There’s no shame in expecting average results, though. Many investors achieve far less than average while still putting in a lot of work. Another quote from Benjamin Graham’s The Intelligent Investor that always stuck with me goes like this:

It’s no difficult trick to bring a great deal of energy, study, and native ability to Wall Street and end up with losses instead of profits. These virtues, if channeled in the wrong directions, become indistinguishable from handicaps.

It’s so common in the stock market to mistake motion for progress. Some investors are active all day, doing so much but getting nothing done.

It always reminded me of Alice’s race against the Red Queen in the novel Through the Looking-Glass. In which Alice is running faster and faster but getting nowhere and the Queen says:

“My dear, here we must run as fast as we can, just to stay in place. And if you wish to go anywhere you must run twice as fast as that.”

This is not the case for people investing in index funds. They usually don’t participate in the different self-defeating behaviors common to the stock market, like trying to time the market.

They are usually the buy and hold-type of investors with a long time horizon, not caring about short-term stock prices.

If you want to know more about the costs and performances of index funds, I have an article comparing index funds to actively managed funds, and mutual funds to ETFs.

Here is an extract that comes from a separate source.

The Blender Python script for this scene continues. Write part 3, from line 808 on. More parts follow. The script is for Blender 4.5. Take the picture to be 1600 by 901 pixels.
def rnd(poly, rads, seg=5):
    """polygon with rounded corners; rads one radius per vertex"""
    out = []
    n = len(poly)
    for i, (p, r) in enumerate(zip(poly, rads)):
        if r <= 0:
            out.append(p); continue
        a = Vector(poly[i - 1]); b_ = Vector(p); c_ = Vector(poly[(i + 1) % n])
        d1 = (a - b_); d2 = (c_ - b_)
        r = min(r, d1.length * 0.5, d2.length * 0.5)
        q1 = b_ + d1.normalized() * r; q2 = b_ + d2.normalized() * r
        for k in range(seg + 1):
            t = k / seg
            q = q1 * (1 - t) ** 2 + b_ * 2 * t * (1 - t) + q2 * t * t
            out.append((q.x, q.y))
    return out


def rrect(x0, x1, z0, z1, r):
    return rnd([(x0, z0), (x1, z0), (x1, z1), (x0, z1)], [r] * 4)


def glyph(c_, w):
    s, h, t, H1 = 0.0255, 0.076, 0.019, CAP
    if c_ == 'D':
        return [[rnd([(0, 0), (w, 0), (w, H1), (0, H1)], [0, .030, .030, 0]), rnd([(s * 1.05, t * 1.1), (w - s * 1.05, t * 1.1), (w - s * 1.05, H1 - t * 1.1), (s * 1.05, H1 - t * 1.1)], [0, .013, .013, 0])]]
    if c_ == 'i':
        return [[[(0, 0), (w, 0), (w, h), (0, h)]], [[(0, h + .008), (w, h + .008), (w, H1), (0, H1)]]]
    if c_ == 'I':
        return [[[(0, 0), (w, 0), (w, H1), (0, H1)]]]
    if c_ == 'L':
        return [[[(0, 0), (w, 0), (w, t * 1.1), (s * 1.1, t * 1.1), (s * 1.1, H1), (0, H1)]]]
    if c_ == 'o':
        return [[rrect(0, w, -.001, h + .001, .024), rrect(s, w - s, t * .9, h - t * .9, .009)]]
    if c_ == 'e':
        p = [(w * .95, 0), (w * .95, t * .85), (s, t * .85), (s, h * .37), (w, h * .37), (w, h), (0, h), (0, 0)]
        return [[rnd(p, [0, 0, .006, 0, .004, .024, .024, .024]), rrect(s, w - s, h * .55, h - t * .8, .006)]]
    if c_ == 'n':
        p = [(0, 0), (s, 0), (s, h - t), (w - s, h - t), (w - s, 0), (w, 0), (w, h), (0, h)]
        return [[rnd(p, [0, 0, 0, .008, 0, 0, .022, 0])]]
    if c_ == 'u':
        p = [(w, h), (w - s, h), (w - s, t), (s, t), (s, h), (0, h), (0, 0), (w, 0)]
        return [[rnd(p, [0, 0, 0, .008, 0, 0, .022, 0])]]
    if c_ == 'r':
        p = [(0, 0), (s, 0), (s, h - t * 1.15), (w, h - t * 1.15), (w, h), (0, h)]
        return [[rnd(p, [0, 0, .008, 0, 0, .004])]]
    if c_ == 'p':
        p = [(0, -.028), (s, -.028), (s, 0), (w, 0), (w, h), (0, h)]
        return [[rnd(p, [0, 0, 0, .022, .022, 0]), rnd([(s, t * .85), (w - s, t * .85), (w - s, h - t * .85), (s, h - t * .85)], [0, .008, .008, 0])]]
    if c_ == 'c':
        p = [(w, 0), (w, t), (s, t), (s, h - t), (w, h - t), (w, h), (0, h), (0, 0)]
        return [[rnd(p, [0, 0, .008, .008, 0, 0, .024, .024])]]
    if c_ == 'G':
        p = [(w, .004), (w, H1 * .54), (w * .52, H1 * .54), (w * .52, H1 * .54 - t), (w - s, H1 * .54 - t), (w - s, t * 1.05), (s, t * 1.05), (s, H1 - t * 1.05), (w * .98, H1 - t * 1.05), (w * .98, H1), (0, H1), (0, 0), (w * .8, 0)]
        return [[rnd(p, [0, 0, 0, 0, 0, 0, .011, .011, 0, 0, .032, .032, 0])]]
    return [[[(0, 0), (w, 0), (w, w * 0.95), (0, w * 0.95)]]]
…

Now let’s go over some pros and cons of index funds.

Pros of Index Funds

  • Low fees. They carry low expense ratios when compared to actively managed funds. Since index funds are passively managed they require very little work and can therefore keep very low fees.
  • Good performance. Index funds outperform most actively managed funds in the long run. According to SPIVA, 80% of actively managed large-cap mutual funds underperformed the S&P500 over 5 years.
  • Low risk. Most index funds are inherently broadly diversified.
  • They require little to no work. You don’t have to spend time picking every stock you want to buy. You do have to pick an index fund, though.
  • Tax-efficient. Index funds generally produce much less capital gains than actively managed funds.

Cons of Stock Investing

  • Average results are all you’re going to get. You can’t hope to beat the market while mirroring it.
  • They lack flexibility. Although there are many index funds to choose from, they lack the flexibility that comes with picking individual stocks.
  • There’s a risk of buying when the market is expensive. When picking individual stocks, you can always find some cheap ones even if the overall market is expensive. That’s a luxury not afforded to index funds that buy everything, whether cheap or expensive. For example, if you bought the S&P500 at 1500 in 2007 before the crash, it would have taken 6 years for it to reach 1500 again.


Whether investing in index funds or picking individual stocks is right for you depends on your strategy, goals, and interests.

If investing is something you love doing, then strive to become the best investor you can. Do the necessary work and pick your own stocks. In the long run, your results will be a reflection of your skill as an investor, good or bad.

If you don’t have the interest or the time to really delve into the world of investing, index funds are a great way to gain exposure to the stock market.

While directly comparing performance and risk between investing in index funds vs. picking individual stocks is impossible since it all depends on the stock picker’s strategy.

Index funds are considered less risky, generally speaking, since you’re not going to see a lot of individual stock pickers with a portfolio containing hundreds of stocks

But on the other hand, an investor skilled in the art of picking stocks has an unlimited upside potential. They are masters of their own fates, so to speak.

On a final note, you’re not limited to either index funds or individual stocks. You can do both. If you believe index funds suit you best but you also want to pick your own stocks, then maybe construct a portfolio of 80% index funds and 20% stocks you have chosen.

I hope this article was helpful in your decision between index funds and stock picking. Whether you choose index funds, picking individual stocks, or both, I wish you good luck.